On a sticky morning in the eastern Indian city of Kolkata, Koustav Bagchi moves from door to door in a crisp white and red traditional attire, a fish in hand.

Drums thud behind him as supporters chant his name. A lawyer-turned-politician and the Bharatiya Janata Party (BJP)'s candidate from Barrackpore in the upcoming West Bengal assembly elections, Bagchi is banking on the piscine prop to do the quiet work of persuasion.

There are no speeches about policy - just a visual cue: I am one of you.

A few kilometres away in Kolkata's port area, another BJP candidate, Rakesh Singh, stages a similar spectacle. Dressed for effect and flanked by party workers, he hoists a fish repeatedly as he moves through early-morning crowds, taking on the city's mayor Firhad Hakim in one of the state's high-profile contests.
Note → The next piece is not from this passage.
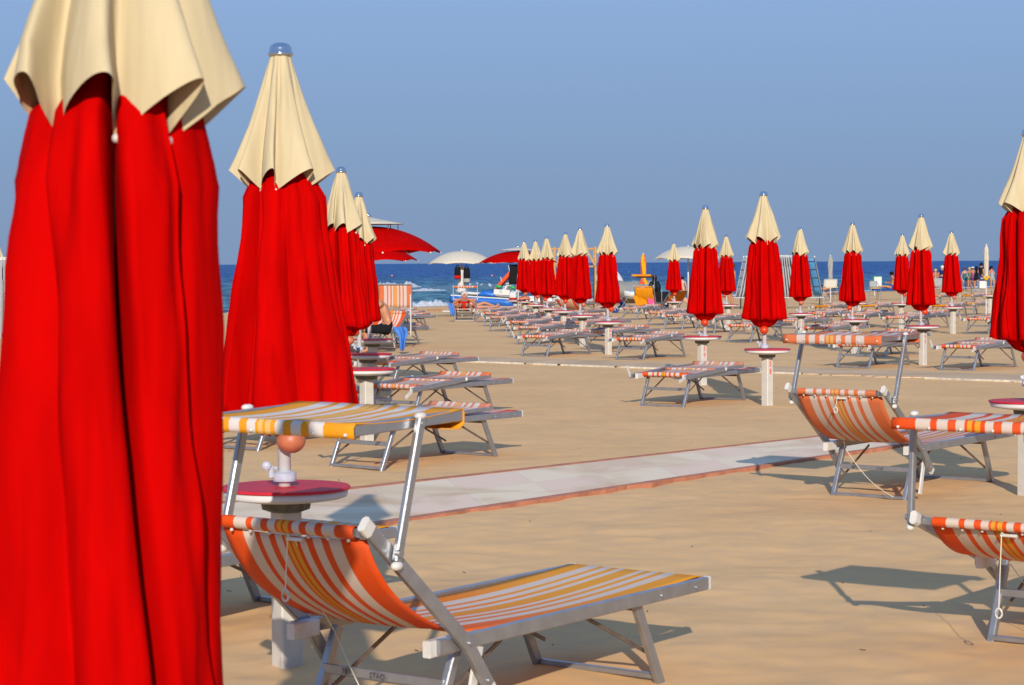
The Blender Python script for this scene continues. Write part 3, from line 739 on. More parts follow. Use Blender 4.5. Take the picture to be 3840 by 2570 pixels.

In Bengal, fish is more than food - it is the bloodstream of the cuisine, woven into memory, ritual and everyday life, a marker of both identity and belonging.

Across West Bengal, that resonance is now being staged as political theatre, with candidates brandishing fish to quell a very specific anxiety.

In a country where food habits can be deeply political, Prime Minister Narendra Modi's BJP is often associated with a more assertive, sometimes moralised vegetarianism. Periodic restrictions on meat sales in some BJP-ruled states and crackdowns linked to cow protection have helped cement that perception, even though India remains overwhelmingly non-vegetarian.

In the West Bengal election, fish has slipped from the plate into the centre of the campaign, recast as proof of cultural fidelity and a rebuttal to charges of intrusion.

Chief Minister Mamata Banerjee of the ruling Trinamool Congress, who is seeking a fourth consecutive term, has warned that the main opposition BJP threatens Bengal's way of life, invoking fish and rice as non-negotiable.

The BJP will not allow you to eat fish. Nor will they allow you to eat meat or eggs, she told a campaign meeting recently.

Throughout the election campaign, fish has emerged as a potent symbol of identity, culture, and politics in West Bengal, highlighting the complex intertwining of culinary traditions and electoral strategies.